Cuanto más intentaba controlar la situación, más se enredaba en las cuerdas del destino. Parecía atrapado en una telenovela absurda, donde él mismo era el showman principal, el director y la acción desenfrenada, todo a la vez. La vida parecía una obra de teatro, pero insistía en ser las luces brillantes también.
Cuanto más atado se sentía, más buscaba la felicidad. Cuanto más buscaba la felicidad, más se decepcionaba. Cuanto más se decepcionaba, más intentaba controlar y el controlado por el control era él. La paradoja era que, mientras trataba de dirigir su vida, era él quien estaba siendo dirigido por esta obsesión por el control.
Hasta que un día se dio cuenta de una verdad incómoda: tenía miedo de enfrentarse a la realidad tal como era. Le daba pavor el hecho de que la vida no bailara al son que él marcaba ¿Controlar el universo? Ni de broma. No lo podía controlar ni podía pretender que todo saliera como él quisiera.
Comprendió que había que aceptar la incertidumbre y fluir, como un gato que persigue un ratón que no se deprime ni se cree el peor gato del mundo si no lo atrapa; va a por otro.
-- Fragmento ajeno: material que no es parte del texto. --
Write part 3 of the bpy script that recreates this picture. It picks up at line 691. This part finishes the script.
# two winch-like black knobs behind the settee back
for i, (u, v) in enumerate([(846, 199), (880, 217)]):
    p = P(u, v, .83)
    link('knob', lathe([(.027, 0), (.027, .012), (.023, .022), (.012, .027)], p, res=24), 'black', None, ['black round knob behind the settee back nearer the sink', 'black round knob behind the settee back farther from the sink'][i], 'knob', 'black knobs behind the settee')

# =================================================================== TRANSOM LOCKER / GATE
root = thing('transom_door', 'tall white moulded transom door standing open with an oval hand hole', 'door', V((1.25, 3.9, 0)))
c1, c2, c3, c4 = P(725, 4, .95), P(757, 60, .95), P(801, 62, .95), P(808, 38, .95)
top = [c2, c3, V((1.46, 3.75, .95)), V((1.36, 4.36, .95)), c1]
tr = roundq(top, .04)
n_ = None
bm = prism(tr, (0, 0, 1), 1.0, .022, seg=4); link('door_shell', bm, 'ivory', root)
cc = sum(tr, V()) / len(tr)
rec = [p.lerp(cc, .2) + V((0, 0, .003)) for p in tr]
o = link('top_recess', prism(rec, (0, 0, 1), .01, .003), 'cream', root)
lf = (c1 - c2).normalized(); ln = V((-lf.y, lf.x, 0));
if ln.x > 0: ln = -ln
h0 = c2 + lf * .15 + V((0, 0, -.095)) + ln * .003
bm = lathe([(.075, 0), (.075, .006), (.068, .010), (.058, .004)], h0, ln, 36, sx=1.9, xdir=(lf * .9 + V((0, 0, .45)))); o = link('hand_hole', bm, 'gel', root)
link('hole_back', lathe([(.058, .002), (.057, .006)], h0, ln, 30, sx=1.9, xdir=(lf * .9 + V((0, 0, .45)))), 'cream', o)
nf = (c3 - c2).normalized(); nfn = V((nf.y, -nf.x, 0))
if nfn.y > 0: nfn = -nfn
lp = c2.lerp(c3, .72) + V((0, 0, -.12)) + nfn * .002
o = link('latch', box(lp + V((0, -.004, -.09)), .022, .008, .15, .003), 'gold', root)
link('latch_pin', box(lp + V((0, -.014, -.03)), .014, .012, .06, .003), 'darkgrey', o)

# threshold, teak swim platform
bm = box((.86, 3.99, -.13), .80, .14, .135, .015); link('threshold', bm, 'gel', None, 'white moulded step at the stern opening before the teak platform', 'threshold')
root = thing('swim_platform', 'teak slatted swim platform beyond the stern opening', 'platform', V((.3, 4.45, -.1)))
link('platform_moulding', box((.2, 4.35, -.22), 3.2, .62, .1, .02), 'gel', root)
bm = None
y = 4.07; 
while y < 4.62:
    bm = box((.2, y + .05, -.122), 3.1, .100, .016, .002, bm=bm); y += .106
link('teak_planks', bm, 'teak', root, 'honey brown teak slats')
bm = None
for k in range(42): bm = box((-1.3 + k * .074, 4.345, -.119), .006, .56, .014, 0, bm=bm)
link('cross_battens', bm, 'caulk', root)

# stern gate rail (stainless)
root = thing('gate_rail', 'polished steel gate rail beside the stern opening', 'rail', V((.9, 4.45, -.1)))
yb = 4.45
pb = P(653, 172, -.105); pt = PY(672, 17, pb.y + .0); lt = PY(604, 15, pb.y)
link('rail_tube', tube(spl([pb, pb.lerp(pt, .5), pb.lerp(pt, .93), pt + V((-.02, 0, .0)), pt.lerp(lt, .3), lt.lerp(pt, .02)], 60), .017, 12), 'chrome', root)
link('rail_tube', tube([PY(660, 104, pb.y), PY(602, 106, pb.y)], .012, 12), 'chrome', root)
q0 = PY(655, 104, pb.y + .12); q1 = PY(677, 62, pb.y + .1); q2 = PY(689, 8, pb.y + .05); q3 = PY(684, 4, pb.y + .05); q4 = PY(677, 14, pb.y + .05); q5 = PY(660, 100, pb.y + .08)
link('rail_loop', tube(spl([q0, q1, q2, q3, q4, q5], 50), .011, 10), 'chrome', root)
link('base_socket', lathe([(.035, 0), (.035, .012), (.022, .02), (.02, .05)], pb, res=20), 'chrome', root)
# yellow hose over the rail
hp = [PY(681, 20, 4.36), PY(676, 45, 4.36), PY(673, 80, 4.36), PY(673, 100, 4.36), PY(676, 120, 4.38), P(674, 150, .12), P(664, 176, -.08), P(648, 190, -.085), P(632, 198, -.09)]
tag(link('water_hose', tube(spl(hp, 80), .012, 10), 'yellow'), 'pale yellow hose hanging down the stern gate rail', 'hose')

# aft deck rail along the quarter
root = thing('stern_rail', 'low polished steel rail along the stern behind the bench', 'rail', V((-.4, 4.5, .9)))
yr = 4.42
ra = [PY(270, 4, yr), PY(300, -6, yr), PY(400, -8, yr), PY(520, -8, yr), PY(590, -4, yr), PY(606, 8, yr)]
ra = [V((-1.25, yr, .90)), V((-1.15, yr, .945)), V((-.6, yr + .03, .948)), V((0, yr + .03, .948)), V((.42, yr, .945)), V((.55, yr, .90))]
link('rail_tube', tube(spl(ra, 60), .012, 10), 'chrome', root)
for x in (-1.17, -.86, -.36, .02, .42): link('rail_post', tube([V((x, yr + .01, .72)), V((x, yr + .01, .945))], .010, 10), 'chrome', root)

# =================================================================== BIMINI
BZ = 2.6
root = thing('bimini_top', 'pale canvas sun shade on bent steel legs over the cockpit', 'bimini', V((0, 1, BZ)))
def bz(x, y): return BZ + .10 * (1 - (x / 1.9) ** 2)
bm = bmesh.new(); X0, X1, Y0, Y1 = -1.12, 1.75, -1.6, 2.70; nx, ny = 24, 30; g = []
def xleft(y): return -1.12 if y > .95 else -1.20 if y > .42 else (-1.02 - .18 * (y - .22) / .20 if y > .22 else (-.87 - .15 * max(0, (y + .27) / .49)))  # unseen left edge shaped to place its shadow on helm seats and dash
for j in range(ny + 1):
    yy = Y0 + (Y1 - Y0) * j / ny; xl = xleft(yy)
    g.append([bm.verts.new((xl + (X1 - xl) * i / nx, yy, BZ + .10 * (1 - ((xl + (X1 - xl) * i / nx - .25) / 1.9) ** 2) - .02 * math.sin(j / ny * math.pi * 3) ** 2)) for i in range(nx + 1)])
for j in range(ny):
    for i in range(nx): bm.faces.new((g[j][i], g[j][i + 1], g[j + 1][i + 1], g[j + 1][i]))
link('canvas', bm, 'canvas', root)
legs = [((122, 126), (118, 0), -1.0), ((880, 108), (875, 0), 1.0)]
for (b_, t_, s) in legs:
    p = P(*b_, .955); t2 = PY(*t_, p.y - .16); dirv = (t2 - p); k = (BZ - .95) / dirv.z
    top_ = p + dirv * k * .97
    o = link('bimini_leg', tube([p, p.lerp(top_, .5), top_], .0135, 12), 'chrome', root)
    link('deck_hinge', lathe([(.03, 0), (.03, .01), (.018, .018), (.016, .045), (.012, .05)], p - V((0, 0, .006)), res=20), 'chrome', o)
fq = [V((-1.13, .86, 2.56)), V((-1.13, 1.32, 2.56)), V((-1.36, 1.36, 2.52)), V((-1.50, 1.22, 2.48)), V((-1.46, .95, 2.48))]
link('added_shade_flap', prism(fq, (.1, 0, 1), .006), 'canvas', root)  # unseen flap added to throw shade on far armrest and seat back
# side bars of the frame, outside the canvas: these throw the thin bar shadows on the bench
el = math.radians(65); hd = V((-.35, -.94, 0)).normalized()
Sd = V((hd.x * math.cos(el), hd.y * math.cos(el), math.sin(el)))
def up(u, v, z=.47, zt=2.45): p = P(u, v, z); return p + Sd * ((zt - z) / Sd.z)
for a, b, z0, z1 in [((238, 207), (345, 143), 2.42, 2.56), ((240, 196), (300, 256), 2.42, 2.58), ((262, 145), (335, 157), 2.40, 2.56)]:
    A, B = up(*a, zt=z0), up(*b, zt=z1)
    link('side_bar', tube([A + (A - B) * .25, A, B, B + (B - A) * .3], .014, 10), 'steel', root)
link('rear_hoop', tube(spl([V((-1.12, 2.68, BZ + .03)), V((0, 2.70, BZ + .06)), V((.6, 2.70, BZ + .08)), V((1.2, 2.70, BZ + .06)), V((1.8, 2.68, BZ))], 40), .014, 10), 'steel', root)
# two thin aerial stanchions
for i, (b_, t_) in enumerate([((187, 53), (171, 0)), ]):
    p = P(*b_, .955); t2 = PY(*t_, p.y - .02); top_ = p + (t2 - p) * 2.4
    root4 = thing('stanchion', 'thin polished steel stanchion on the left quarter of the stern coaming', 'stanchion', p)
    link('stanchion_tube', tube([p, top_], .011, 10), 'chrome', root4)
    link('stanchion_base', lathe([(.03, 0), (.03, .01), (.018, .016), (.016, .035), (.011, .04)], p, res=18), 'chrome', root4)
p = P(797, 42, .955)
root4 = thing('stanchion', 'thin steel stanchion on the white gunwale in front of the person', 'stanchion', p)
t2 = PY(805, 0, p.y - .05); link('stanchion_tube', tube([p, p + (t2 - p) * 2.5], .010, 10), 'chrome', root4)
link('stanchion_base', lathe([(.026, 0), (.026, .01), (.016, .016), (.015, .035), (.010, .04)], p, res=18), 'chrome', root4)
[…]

Así pues, decidió soltar las cadenas del control, abrazar los desafíos y celebrar cada logro, por muy pequeño e inesperado que fuera. Entendió que no hay botón de pausa para la vida, pero no por ello se iba a quedar sentado viendo pasar los capítulos de su existencia.
No podía controlarlo todo, pero sí podía vivir auténticamente, sin perseguir el fantasma de la felicidad impuesta y utópica.
No podemos controlar el río, pero podemos aprender a nadar en él.